4. Mirándolo bien, el paso a la afirmación religiosa no viene por si en fuerza del método científico experimental, sino en fuerza de principios filosóficos elementales, cuales el de causalidad, finalidad, razón suficiente, que un científico, como hombre, ejercita en el contacto diario con la vida y con la realidad que estudia. Más aún, la condición de centinela del mundo moderno, que entrevé el primero la enorme complejidad y al mismo tiempo la maravillosa armonía de la realidad, hace del científico un testigo privilegiado de la plausibilidad del dato religioso, un hombre capaz de mostrar cómo la admisión de la trascendencia, lejos de dañar la autonomía y los fines de la investigación, la estimula por el contrario a superarse continuamente, en una experiencia de autotranscendencia relativa del misterio humano.

 

Si luego se considera que hoy los dilatados horizontes de la investigación, sobre todo en lo que se refiere a las fuentes mismas de la vida, plantean interrogantes inquietantes acerca del uso recto de las conquistas científicas, no nos sorprende que cada vez con mayor frecuencia se manifieste en los científicos la petición de criterios morales seguros, capaces de sustraer al hombre de todo arbitrio. ¿Y quien, sino Dios, podrá fundar un orden moral en el que la dignidad del hombre, de todo hombre, sea tutelada y promovida de manera estable?

 

Ciertamente la religión cristiana, si no puede considerar razonables ciertas confesiones de ateísmo o de agnosticismo en nombre de la ciencia, sin embargo, es igualmente firme el no acoger afirmaciones sobre Dios que provengan de formas no rigurosamente atentas a los procesos racionales.

 

5. A este punto seria muy hermoso hacer escuchar de algún modo las razones por las que no pocos científicos afirman positivamente la existencia de Dios y ver qué relación personal con Dios, con el hombre y con los grandes problemas y valores supremos de la vida los sostienen. Cómo a menudo el silencio, la meditación, la imaginación creadora, el sereno despego de las cosas, el sentido social del descubrimiento, la pureza de corazón son poderosos factores que les abren un mundo de significados que no pueden ser desatendidos por quienquiera que proceda con igual lealtad y amor hacia la verdad.

 

Baste aquí la referencia a un científico italiano, Enrico Medi, desaparecido hace pocos años. En su intervención en el Congreso Catequístico Internacional de Roma en 1971, afirmaba: 'Cuando digo a un joven: mira, allí hay una estrella nueva, una galaxia, una estrella de neutrones, a cien millones de años luz de lejanía. Y, sin embargo, los protones, los electrones, los neutrones, los mesones que hay allí son idénticos a los que están en este micrófono. La identidad excluye la probabilidad. Lo que es idéntico no es probable. Por tanto, hay una causa, fuera del espacio, fuera del tiempo, dueña del ser, que ha dado al ser, ser así. Y esto es Dios.
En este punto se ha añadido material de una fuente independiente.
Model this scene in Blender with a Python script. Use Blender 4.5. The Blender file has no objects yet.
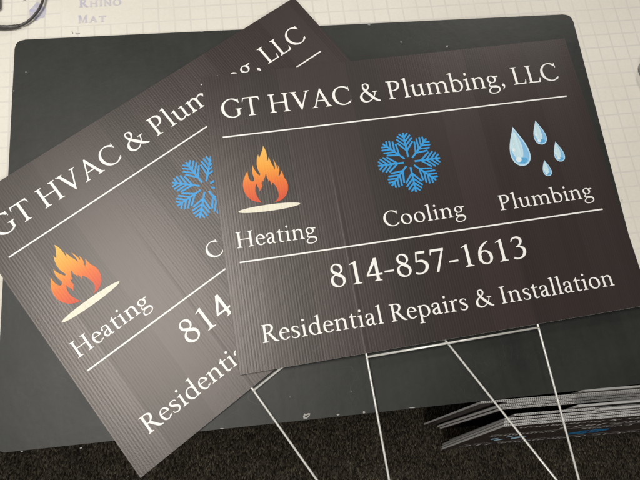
import bpy, bmesh, math, random
from mathutils import Vector, Matrix
from mathutils.geometry import delaunay_2d_cdt
random.seed(7)
C = bpy.context.scene.collection
PI = math.pi

# ------------------------------------------------------------------ helpers
def link(name, me, mats, parent=None):
    o = bpy.data.objects.new(name, me); C.objects.link(o)
    for m in (mats if isinstance(mats, (list, tuple)) else [mats]): me.materials.append(m)
    if parent: o.parent = parent
    return o
def from_bm(name, bm, mats, parent=None, smooth=False):
    me = bpy.data.meshes.new(name)
    if smooth:
        for f in bm.faces: f.smooth = True
    bm.to_mesh(me); bm.free()
    return link(name, me, mats, parent)
def thing(name, label, cat, loc=(0, 0, 0), group=None):
    o = bpy.data.objects.new(name, None); C.objects.link(o); o.location = loc
    o.empty_display_size = .05
    return tag(o, label, cat, group)
def tag(o, label, cat, group=None):
    o['label'] = label; o['category'] = cat
    if group: o['group'] = group
    return o
def box(bm, x0, x1, y0, y1, z0, z1, mi=0):
    v = [bm.verts.new(p) for p in ((x0,y0,z0),(x1,y0,z0),(x1,y1,z0),(x0,y1,z0),(x0,y0,z1),(x1,y0,z1),(x1,y1,z1),(x0,y1,z1))]
    fs = []
    for q in ((3,2,1,0),(4,5,6,7),(0,1,5,4),(1,2,6,5),(2,3,7,6),(3,0,4,7)):
        f = bm.faces.new([v[i] for i in q]); f.material_index = mi; fs.append(f)
    return fs
def prism(bm, pts, z0, z1, mi=0):
    a = [bm.verts.new((x, y, z0)) for x, y in pts]; b = [bm.verts.new((x, y, z1)) for x, y in pts]
    n = len(pts); out = []
    out.append(bm.faces.new(b)); out.append(bm.faces.new(a[::-1]))
    for i in range(n): out.append(bm.faces.new((a[i], a[(i+1) % n], b[(i+1) % n], b[i])))
    for f in out: f.material_index = mi
    return out
def tube(bm, pts, rad, n=10, cap=True, mi=0):
    pts = [Vector(p) for p in pts]; N = len(pts)
    if not hasattr(rad, '__len__'): rad = [rad]*N
    t0 = (pts[1]-pts[0]).normalized(); up = Vector((0,0,1))
    if abs(t0.dot(up)) > .95: up = Vector((1,0,0))
    nrm = (up - t0*up.dot(t0)).normalized(); rings = []
    for i, p in enumerate(pts):
        t = (pts[min(i+1, N-1)] - pts[max(i-1, 0)]).normalized()
        nrm = (nrm - t*nrm.dot(t)).normalized(); b = t.cross(nrm)
        rings.append([bm.verts.new(p + (nrm*math.cos(2*PI*k/n) + b*math.sin(2*PI*k/n))*rad[i]) for k in range(n)])
    for i in range(N-1):
        for k in range(n):
            f = bm.faces.new((rings[i][k], rings[i][(k+1)%n], rings[i+1][(k+1)%n], rings[i+1][k])); f.smooth = True; f.material_index = mi
    if cap:
        bm.faces.new(rings[0][::-1]).material_index = mi; bm.faces.new(rings[-1]).material_index = mi

# ------------------------------------------------------------------ 2D drawing (all print is built from these outlines)
def crm(pts, per=7):
    """Catmull-Rom through points of any dimension"""
    if len(pts) == 2: return [tuple(p) for p in pts]
    P = [tuple(2*a-b for a, b in zip(pts[0], pts[1]))] + [tuple(p) for p in pts] + [tuple(2*a-b for a, b in zip(pts[-1], pts[-2]))]
    out = []
    for i in range(1, len(P)-2):
        for s in range(per):
            t = s/per
            out.append(tuple(.5*((2*b)+(-a+c)*t+(2*a-5*b+4*c-d)*t*t+(-a+3*b-3*c+d)*t**3) for a, b, c, d in zip(P[i-1], P[i], P[i+1], P[i+2])))
    out.append(P[-2]); return out
def stroke(pts, per=7):
    """ribbon of quads along (x, y, width)"""
    p = crm(pts, per); L = []; R = []
    for i in range(len(p)):
        a = p[max(i-1, 0)]; b = p[min(i+1, len(p)-1)]
        dx, dy = b[0]-a[0], b[1]-a[1]; l = math.hypot(dx, dy) or 1
        nx, ny = -dy/l, dx/l; w = max(p[i][2], 4)/2
        L.append((p[i][0]+nx*w, p[i][1]+ny*w)); R.append((p[i][0]-nx*w, p[i][1]-ny*w))
    return [[L[i], L[i+1], R[i+1], R[i]] for i in range(len(p)-1)]
def arc(cx, cy, rx, ry, a0, a1, ws, wt, stress=12, n=None):
    """pen stroke round an ellipse: ws thick at the sides, wt thin at top and bottom"""
    n = n or max(6, int(abs(a1-a0)/9)); pts = []
    for i in range(n+1):
        a = math.radians(a0+(a1-a0)*i/n); w = wt+(ws-wt)*abs(math.cos(a-math.radians(stress+180)))**1.5
        pts.append((cx+(rx-w/2)*math.cos(a), cy+(ry-w/2)*math.sin(a), w))
    L = []
    for i in range(n+1):
        a = pts[max(i-1, 0)]; b = pts[min(i+1, n)]; dx, dy = b[0]-a[0], b[1]-a[1]; l = math.hypot(dx, dy)
        nx, ny = -dy/l, dx/l; w = pts[i][2]/2
        L.append(((pts[i][0]+nx*w, pts[i][1]+ny*w), (pts[i][0]-nx*w, pts[i][1]-ny*w)))
    return [[L[i][0], L[i+1][0], L[i+1][1], L[i][1]] for i in range(n)]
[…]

'El ser, hablo científicamente, que ha dado a las cosas la causa de ser idénticas a mil millones de años-luz de distancia, existe. Y partículas idénticas en el universo tenemos 10 elevadas a la 85ª potencia... ¿Queremos entonces acoger el canto de las galaxias? Si yo fuera Francisco de Asís proclamaría: "Oh galaxias de los cielos inmensos, alabad a mi Dios porque es omnipotente y bueno! "Oh átomos, protones, electrones! "Oh canto de los pájaros, rumor de las hojas, silbar del viento, cantad a través de las manos del hombre y como plegaria, el himno que llega hasta Dios!' (Atti del II Congreso Catechistico Internazionale, Roma, 20-25 septiembre de 1971, Roma, Studium, 1972, págs. 449-450).